One of my favorite ingredients to work with is blueberries, and although I typically limit my blueberry use to the sweet category, I opted to try something different to try and entice my husband who is less than enthused by the thought of a weeknight salad with something different from the usual splattering of vegetables, grilled chicken, possibly a toasted nut of some kind, and your random choice of dressing. After a few minutes of staring gazing blankly between the table, fridge and freezer, I decide to make the blueberries the center of my salad and make them into a dressing.

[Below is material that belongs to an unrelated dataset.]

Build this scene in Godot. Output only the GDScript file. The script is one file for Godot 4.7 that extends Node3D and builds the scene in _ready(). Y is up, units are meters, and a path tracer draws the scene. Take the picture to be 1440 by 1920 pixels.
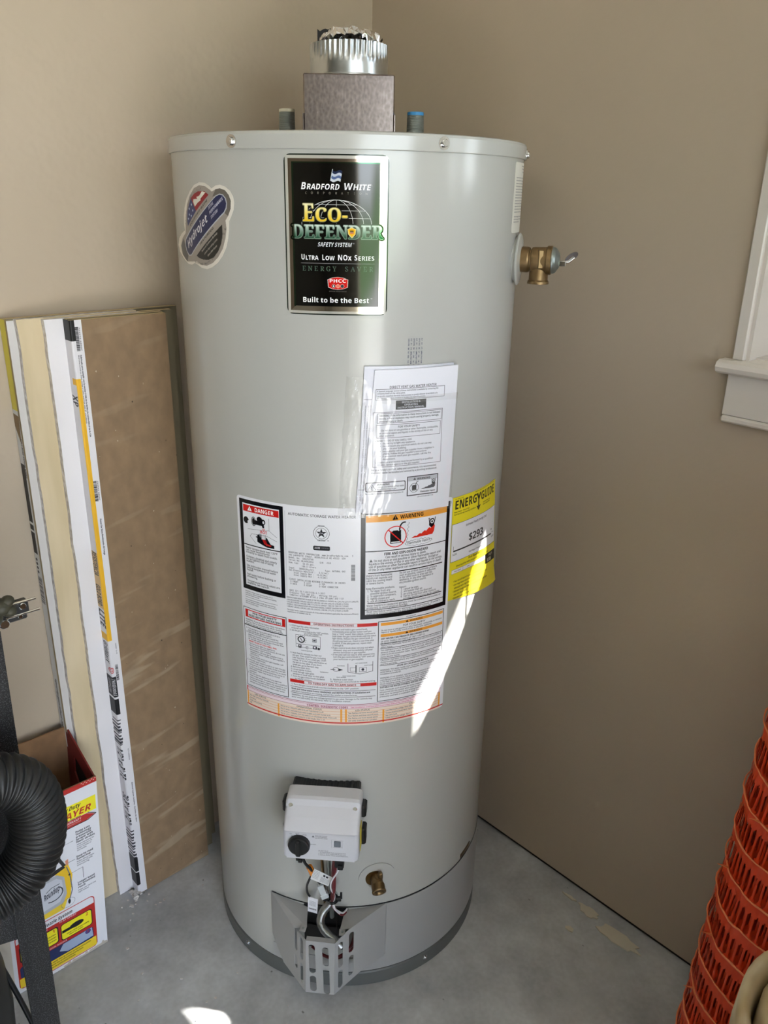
extends Node3D
# A garage corner with a tall gas water heater. World frame: the room corner is the origin, x runs along the
# right wall, z along the left wall, y is up, metres.

const TANK := Vector3(0.3466, 0.0, 0.3563)
const FACING := 40.2744          # heading of the heater's front, degrees from +x towards +z
const RT := 0.28                 # jacket radius
const JH := 1.5035               # jacket height under the lid

var M := {}
var taken := {}
var rng := RandomNumberGenerator.new()
var heater: Node3D

# ------------------------------------------------------------------ scene tree helpers
func numbered(called: String) -> String:
	if not taken.has(called):
		taken[called] = 0
		return called
	taken[called] += 1
	return "%s_%03d" % [called, taken[called]]

func tag(o: Node3D, label: String, category: String, group := "") -> Node3D:
	o.set_meta("label", label)
	o.set_meta("category", category)
	if group != "":
		o.set_meta("group", group)
	return o

func thing(called: String, label: String, category: String, at := Vector3.ZERO, turn := 0.0, group := "") -> Node3D:
	var o := Node3D.new()
	o.name = numbered(called)
	add_child(o)
	o.position = at
	o.rotation.y = turn
	return tag(o, label, category, group)

func obj(called: String, st: SurfaceTool, m: Material, parent: Node = null, label := "") -> MeshInstance3D:
	st.generate_normals()
	var o := MeshInstance3D.new()
	o.mesh = st.commit()
	o.material_override = m
	if parent == null:
		o.name = numbered(called)
		add_child(o)
	else:
		o.name = called
		parent.add_child(o, true)
	if label != "":
		o.set_meta("label", label)
	return o

func struct(called: String, st: SurfaceTool, m: Material, parent: Node = null) -> MeshInstance3D:
	var o := obj(called, st, m, parent)
	if parent == null:
		o.set_meta("kind", "structure")
	return o

func begin() -> SurfaceTool:
	var st := SurfaceTool.new()
	st.begin(Mesh.PRIMITIVE_TRIANGLES)
	return st

# ------------------------------------------------------------------ mesh helpers (corners counter-clockwise seen from outside)
func tri(st: SurfaceTool, a: Vector3, b: Vector3, c: Vector3, ua := Vector2.ZERO, ub := Vector2.ZERO, uc := Vector2.ZERO, g := -1) -> void:
	st.set_smooth_group(g)
	st.set_uv(ua); st.add_vertex(a)
	st.set_smooth_group(g)
	st.set_uv(uc); st.add_vertex(c)
	st.set_smooth_group(g)
	st.set_uv(ub); st.add_vertex(b)

func quad(st: SurfaceTool, a: Vector3, b: Vector3, c: Vector3, d: Vector3, g := -1, ua := Vector2(0, 1), ub := Vector2(1, 1), uc := Vector2(1, 0), ud := Vector2(0, 0)) -> void:
	tri(st, a, b, c, ua, ub, uc, g)
	tri(st, a, c, d, ua, uc, ud, g)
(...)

From there, it was pretty much a matter of coordinating different flavors, that I like to combine with blueberries, so I quickly decided to do a grilled lemon chicken breast atop my supply of greens and cucumber. After cutting the vegetables, I decided that the salad was missing something. Seeing as how the bright blue dressing was quietly resting on the counter, I quickly realized that something was a color other than green, so I open the freezer in hopes that some frozen vegetable will magically appear to relieve my quandary. A quick glance reminds me that its summer, and no, I don’t have a stock of frozen vegetables. What for? All that’s in there vegetable wise is a bag of frozen green peas. Yep, like the frozen ones that sit on salad bars to thaw.


Yes! More green!


After thinking for a minute however, I decided that all was not lost. I was planning on adding some goat cheese crumbles and toasted walnuts to the salad, but decided that the peas could maybe make up for the texture of the walnuts, and add a sweet buttery goodness. So a quick sauté with some green onion, salt, and pepper and that was it!





















For some reason, it was more difficult to think of what to do with salad then it was to actually make it, but I did learn two things.
1. A blueberry vinaigrette adds beautiful color and vibrancy as well as a distinct flavor. I'm commencing a slow fade of store bough dressings from the fridge, and this will be a welcomed replacement.
2. Peas sautéed in butter and onions work amazingly well in salads, much better than I imagined, and something I'll have to keep in mind when December comes and my salad options really declines.

Either way, I recommend trying both!


For the dressing:
Blend together the following:

1¼ cup fresh blueberries, rinsed

3 tbsp. balsamic vinegar

salt & black pepper, freshly ground to taste

¼ cup extra virgin olive oil


And serve immediately.

I added a pinch of sugar to mine as well to bring out a sweeter tangy flavor. Also, as I learned, the dressing maintains a nice consistency when kept at room temperature, but once refrigerated somewhat gels, as I learned the next afternoon. To use it again, I added a teeny bit of water and blended it for a second or two, and it was as good as the day before.


For the peas:
1 Tbsp Butter
½ Cup Peas
2 Tbsp Chopped Onions
Salt & Pepper to Taste
Melt butter in saucepan. Add onions and peas and cook until onions brown and/or peas begin to slightly burst. Salt & pepper to taste.